Appreciation
Phil Merrill, the Skipper Who Was Rarely Becalmed
Washington Post Staff Writer
Thursday, June 15, 2006; Page C01
Washington just got a lot quieter.
Some guys mumble through life. Some converse. Phil Merrill blared through seven decades, usually at the top of his lungs. He talked loud, argued loud, and -- this is key -- laughed loud.
The publisher-businessman-philanthropist, who disappeared from his sailboat on Saturday, was a bold, exuberant bundle of energy, someone who never faded into the woodwork. You always knew when he was in the room. Heck, "you always knew when he was in the room next door," says Diana McLellan, who worked at his Washingtonian magazine for seven years.
He was born in Baltimore, but could have walked off the pages of a Henry James novel: The optimistic, determined, brash, curious American full of ideas and opinions. He was self-made and down-to-earth, and applied those qualities to his passions, including but not limited to newspapers, magazines, politics, banking, philanthropy and his beloved sailing.
"He was voluble and argumentative and had amazing intellectual energy," says Chuck Conconi, who worked alongside Merrill for 15 years as Washingtonian's editor at large. "There was no subject that he didn't seem to know a lot about -- and wasn't shy about letting you know."
They had neighboring offices, and it wasn't unusual to hear Merrill shouting into the phone and pounding on his desk. Once there were a noise complaint from an upper floor. "Some people were a little intimidated," Conconi says. "The rest of us who knew him were aware it was just the way he was. There wasn't any meanness in him in any way."
Maybe not, but he was a bull in Washington's china shop, often aggressive and undiplomatic, which rubbed plenty of people the wrong way. Not that it mattered much: From the beginning, he had his own ideas about how things should work and was right more often than not. He got his education at Cornell, stopped briefly in New York City, then came back to Maryland, where he juggled publishing and politics and made a fortune. In 1979, he bought Washingtonian magazine and launched himself into the orbit of this town.
"Phil understood that Washington would give you anything that you take from it and he took it all: money, power, fame and friendship," says publisher Bill Regardie, who knew Merrill for 30 years. "But he also understood that with that came a greater responsibility to give back, and he did."

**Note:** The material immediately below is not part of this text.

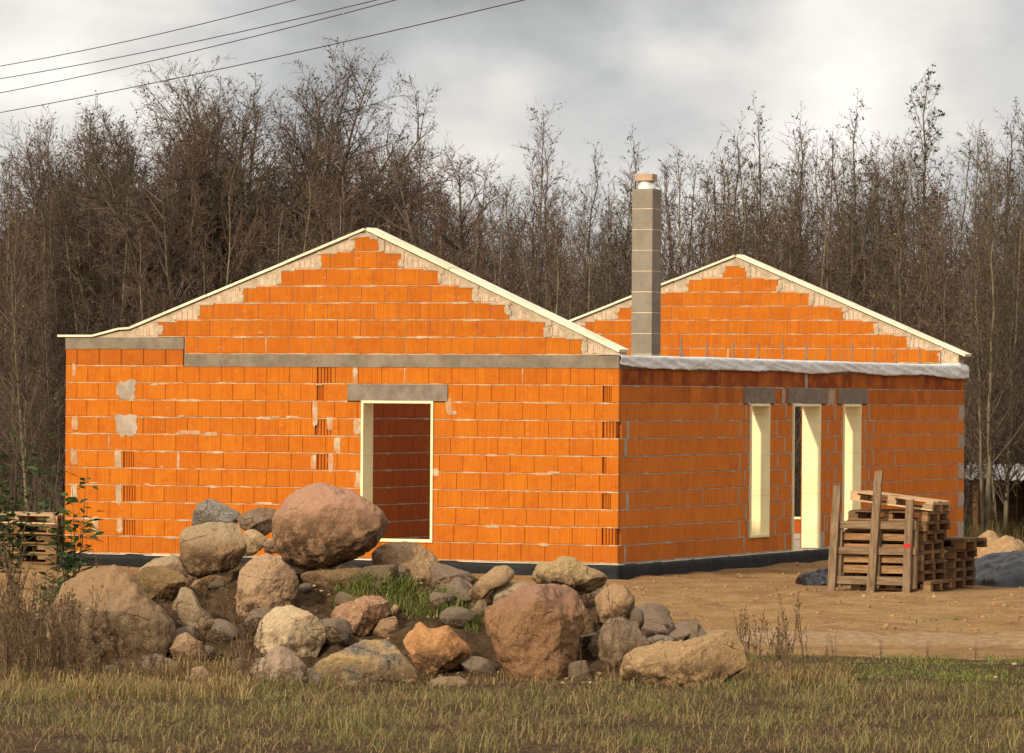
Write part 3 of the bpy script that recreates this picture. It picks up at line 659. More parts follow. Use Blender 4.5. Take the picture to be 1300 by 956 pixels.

The standouts: $4 million to the Paul H. Nitze School of Advanced International Studies, $10 million to the University of Maryland College of Journalism, $7.5 million to the Chesapeake Bay Foundation. He seemed equally proud of Washingtonian's annual awards ceremony highlighting the people -- big and small -- who make the city a better place to live.
"He was boisterous and self-confident, and people who didn't know him well might think that made him hard to work for," says Washingtonian Editor Jack Limpert, who worked for Merrill for 27 years. "Not true. People stayed with him because he was very smart, very professional, and he was interested in long-term value, not short-term results."
The magazine gave Merrill entree into Washington society, and he gave Washington the meat and potatoes of service journalism -- top doctors, best restaurants, best neighborhoods. But his favorite stories were the how and why of this complicated city.
"He just wanted people to understand that when you looked at something in Washington, it has a history, a past and a story to tell," explains Lynne Cheney. The vice president's wife was an academic two decades ago when she began writing for the magazine at Merrill's urging. They shared a passion for history; he was particularly fascinated by the historical border disputes that determined America's boundaries. "Phil had looked at this deeply . Who knew? Phil did."